In IBWHIP, everyone is using strikethroughs, rainbow text, wavy text, etc etc. While this is an aesthetic choice, these are detracting from the text to me because they aren't characterizing the cast. If only one of them could speak in strikethrough (ostensibly that would be Dwain as our main PoV character, given we're in some form of 1st person). He shouldn't be able to tell what the other are undercutting--that would only be "assumption", so to speak. The text modifications temporarily fix the work into like 3rd person limited omniscient, and I find that clashes with sort of the ethos of the work (or at least, a part of it), in that we can't know what other are thinking (barring the PoV shifts, but that then flips us around to not knowing what the other side is thinking so that still works out well).

Frankly, it felt like you found a new toy, and wanted to use it as much as possible, and I get that. It can be exciting, but I find the textual modifications were so present that they undercut the narrative when they occurred. The text should speak for itself where the visuals don't. It's a visual novel-- we already have visuals to convey what the text can't. Modifying the text again is like showing a lack of confidence in the words.

If only Matteo spoke in the flamboyant lettering text? Still probably too much, but that'd function as an idiosyncratic sort of quirk that is uniquely present for his text, and reinforce his sort of aesthetic? purpose? presence? you get the point, hopefully.

That's my main thing that takes this down from 5 to 4 stars, because that's something that can be edited, if so chose, and while it is a very `Unagi` series of choices, I think they can be kept if done with more purpose in their execution. The haphazard usage whenever was technically appropriate was very wrong to me. It distracted me, not so much because it happened, but because it kept happening, and the usage wasn't merited, to me. 

The only other thing was you had a suspiciously George R.R. Martin amount of focus on food, which isn't inherently bad, but I didn't need the exact "here's what we're eating". The nice part was the elements that informed the relationship between Dwain and Tanner, their little performances and banter. I don't need a cookbook-- the fine details of those scenes food-wise can be parred down. It's about the time they spend together, not the exacts of what they were doing. On the other hand, that attention to detail is very much you, so I do get it (even if I died at the various moments where you put things arbitrarily(to me) in list format), but I felt the balance could be shifted more, to still have some of those specificities that you were having for what felt like some verisimilitude, while focusing on the more important bits (the characters in the scenes).

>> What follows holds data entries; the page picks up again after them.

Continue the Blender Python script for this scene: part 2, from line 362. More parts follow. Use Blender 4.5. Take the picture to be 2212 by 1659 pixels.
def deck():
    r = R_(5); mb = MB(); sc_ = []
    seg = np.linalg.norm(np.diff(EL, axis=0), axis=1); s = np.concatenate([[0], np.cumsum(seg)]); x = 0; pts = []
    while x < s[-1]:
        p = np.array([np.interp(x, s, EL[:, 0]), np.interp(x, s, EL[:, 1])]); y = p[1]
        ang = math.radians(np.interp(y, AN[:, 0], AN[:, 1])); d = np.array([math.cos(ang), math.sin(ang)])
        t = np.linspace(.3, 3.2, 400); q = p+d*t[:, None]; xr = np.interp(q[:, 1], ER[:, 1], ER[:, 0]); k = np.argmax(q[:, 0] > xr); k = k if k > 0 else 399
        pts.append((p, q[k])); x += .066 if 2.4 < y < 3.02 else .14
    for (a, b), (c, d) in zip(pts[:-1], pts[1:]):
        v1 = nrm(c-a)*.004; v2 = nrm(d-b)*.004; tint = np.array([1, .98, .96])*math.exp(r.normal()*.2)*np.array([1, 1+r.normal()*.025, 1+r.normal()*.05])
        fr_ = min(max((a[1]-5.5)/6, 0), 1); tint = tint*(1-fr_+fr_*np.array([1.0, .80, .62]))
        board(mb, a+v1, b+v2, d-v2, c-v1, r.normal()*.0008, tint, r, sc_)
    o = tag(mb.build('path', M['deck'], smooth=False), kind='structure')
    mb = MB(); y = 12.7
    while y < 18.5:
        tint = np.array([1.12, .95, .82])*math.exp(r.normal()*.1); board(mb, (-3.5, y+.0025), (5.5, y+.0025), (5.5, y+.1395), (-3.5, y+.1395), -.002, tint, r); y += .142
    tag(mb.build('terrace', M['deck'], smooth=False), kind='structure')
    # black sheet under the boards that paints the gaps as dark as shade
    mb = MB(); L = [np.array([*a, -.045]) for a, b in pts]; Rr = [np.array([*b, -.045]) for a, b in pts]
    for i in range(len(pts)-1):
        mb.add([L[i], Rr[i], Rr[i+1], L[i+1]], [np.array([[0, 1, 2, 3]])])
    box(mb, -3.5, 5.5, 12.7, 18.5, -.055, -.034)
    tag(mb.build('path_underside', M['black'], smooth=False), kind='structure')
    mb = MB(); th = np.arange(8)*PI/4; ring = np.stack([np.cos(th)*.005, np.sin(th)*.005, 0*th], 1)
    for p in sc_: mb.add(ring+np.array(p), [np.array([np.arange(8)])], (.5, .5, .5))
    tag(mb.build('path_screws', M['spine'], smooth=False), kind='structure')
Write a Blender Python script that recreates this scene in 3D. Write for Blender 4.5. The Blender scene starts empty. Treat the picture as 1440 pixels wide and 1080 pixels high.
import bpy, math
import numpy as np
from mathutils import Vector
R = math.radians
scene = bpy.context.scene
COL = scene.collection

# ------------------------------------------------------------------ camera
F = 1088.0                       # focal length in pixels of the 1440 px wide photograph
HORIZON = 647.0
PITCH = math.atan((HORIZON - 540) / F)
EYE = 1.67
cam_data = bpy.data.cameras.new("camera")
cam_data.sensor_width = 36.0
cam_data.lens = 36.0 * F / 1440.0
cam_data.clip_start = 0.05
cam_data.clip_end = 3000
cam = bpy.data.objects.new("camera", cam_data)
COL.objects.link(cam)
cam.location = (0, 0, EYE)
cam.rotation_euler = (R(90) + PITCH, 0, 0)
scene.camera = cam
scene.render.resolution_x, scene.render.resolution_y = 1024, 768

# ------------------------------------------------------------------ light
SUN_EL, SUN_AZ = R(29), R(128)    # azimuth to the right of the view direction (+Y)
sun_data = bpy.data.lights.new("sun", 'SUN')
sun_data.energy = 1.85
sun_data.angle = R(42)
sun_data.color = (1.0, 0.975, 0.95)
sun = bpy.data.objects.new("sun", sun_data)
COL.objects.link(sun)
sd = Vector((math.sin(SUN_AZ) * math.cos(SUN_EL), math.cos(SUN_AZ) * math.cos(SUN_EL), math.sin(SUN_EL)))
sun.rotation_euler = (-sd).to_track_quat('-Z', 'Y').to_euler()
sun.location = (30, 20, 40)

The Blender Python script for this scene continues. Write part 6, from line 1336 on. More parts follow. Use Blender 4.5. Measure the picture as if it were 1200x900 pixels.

And that extended dream minigame was curious... I think it went on too long for the purpose of Dwain wanting to dream longer (from our perspective*). It was an interesting character building moment, but not everything always makes the page in the end, as I couldn't see any further narrative purpose to that scene other than Dwain liking and remembering his dreams (which I suppose feeds in a way into the Overwinter moment, but I think that's a loose association between the two).

Also also also, also, those weren't haikus. Haikus need seasonal references!!!!!!!!!!!!!!!!!! Those were closer to senryus!!!

But I don't mean to gripe about that my thoughts aesthetics, even though that's like over half of this review. 

I love the heart put into this. I love the dedication to the idea. The excessive efforts for brief gags. The thoughts are very much underlying an Unagi worldview, given my time interacting with you, and it's fun to see how those get reflected in the text. The building of the cgs per the gallery? Fuck that's too much work, man. To have them basically all layered? I weep at the idea of trying to touch that myself. The music notation present at all times? Fun! 

I'm invested in the cast, even if I want pretend not to see the children. They're all pretty distinct characters, with their own foibles and wants (Mona, my word, the mouth on her. Vicious). The conceit of the work makes sense. Ending a relationship isn't easy, especially when you care about the other person, and the idiosyncrasies of the difficulty lead to the more and more curious break-ups that occur throughout.

I'm excited as to when IBWHIP comes back, because your POV is such a curious one, even if some of it you know... pains me. As I very well know, sometimes pain is good.